DESCRIPTION OF THE TASK | Below are records. Copy every line with "wide" in it.

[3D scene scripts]
--- begin ---
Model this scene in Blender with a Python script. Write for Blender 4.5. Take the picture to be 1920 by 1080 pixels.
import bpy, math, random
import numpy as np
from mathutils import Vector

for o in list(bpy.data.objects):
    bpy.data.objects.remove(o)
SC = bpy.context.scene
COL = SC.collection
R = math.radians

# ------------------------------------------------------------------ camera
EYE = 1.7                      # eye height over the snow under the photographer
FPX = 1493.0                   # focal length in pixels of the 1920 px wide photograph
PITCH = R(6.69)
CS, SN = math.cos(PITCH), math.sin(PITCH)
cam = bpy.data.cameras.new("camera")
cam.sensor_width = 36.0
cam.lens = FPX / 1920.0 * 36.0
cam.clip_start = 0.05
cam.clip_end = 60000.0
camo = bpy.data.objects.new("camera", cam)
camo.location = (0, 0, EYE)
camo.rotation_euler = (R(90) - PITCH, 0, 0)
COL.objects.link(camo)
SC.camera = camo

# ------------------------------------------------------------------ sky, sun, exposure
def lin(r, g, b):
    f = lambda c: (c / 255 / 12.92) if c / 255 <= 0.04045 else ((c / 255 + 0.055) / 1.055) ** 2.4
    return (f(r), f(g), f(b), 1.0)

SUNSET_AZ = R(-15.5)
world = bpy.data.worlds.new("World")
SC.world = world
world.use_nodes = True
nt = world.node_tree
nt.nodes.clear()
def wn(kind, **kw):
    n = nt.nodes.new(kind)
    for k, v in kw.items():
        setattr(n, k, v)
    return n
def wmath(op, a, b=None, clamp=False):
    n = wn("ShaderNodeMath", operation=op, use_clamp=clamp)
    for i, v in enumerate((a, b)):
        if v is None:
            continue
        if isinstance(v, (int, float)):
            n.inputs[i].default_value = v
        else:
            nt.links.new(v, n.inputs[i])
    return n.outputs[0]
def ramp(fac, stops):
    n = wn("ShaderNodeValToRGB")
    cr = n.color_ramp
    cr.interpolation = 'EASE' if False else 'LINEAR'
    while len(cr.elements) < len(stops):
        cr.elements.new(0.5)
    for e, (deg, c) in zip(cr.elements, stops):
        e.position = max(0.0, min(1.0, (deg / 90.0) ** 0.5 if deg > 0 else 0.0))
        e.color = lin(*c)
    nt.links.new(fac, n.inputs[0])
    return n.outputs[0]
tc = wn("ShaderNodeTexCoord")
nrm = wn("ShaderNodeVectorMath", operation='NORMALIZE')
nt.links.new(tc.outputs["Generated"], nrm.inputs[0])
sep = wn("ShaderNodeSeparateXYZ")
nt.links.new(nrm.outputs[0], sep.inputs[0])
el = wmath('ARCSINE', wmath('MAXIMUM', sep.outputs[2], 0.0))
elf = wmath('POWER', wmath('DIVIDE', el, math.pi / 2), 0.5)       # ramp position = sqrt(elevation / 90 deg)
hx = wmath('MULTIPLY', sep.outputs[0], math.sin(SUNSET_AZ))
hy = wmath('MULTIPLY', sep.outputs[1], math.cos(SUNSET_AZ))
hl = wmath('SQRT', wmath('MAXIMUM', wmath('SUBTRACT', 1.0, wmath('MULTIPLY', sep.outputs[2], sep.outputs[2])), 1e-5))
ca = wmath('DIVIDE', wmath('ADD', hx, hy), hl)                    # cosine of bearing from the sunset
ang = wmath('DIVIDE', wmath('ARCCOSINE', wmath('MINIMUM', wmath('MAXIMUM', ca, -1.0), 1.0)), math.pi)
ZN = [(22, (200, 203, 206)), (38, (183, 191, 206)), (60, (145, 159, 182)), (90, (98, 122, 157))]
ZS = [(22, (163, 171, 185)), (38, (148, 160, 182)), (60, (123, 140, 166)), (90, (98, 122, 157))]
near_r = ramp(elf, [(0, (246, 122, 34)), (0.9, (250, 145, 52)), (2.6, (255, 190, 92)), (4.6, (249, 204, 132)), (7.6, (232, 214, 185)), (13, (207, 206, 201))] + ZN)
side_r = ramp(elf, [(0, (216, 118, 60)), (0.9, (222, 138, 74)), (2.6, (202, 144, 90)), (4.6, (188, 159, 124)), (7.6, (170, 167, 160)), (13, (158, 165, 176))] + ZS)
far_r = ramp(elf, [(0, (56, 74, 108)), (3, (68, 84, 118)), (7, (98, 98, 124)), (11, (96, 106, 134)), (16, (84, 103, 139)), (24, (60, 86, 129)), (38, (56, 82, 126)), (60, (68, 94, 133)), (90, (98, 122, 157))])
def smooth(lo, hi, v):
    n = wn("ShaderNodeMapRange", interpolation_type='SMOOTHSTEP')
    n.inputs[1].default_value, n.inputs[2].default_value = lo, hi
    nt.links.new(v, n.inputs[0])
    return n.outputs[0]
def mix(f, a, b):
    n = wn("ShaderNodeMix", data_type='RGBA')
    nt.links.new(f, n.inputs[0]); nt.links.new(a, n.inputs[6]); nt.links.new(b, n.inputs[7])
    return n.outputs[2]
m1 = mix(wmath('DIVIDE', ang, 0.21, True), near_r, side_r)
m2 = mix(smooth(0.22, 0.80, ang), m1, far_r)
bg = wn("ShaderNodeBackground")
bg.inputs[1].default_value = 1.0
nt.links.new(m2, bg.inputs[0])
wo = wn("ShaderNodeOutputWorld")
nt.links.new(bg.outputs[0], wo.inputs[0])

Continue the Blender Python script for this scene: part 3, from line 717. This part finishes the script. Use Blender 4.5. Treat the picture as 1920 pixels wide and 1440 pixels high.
--- end ---
RESPONSE |
FPX = 1493.0                   # focal length in pixels of the 1920 px wide photograph
Continue the Blender Python script for this scene: part 3, from line 717. This part finishes the script. Use Blender 4.5. Treat the picture as 1920 pixels wide and 1440 pixels high.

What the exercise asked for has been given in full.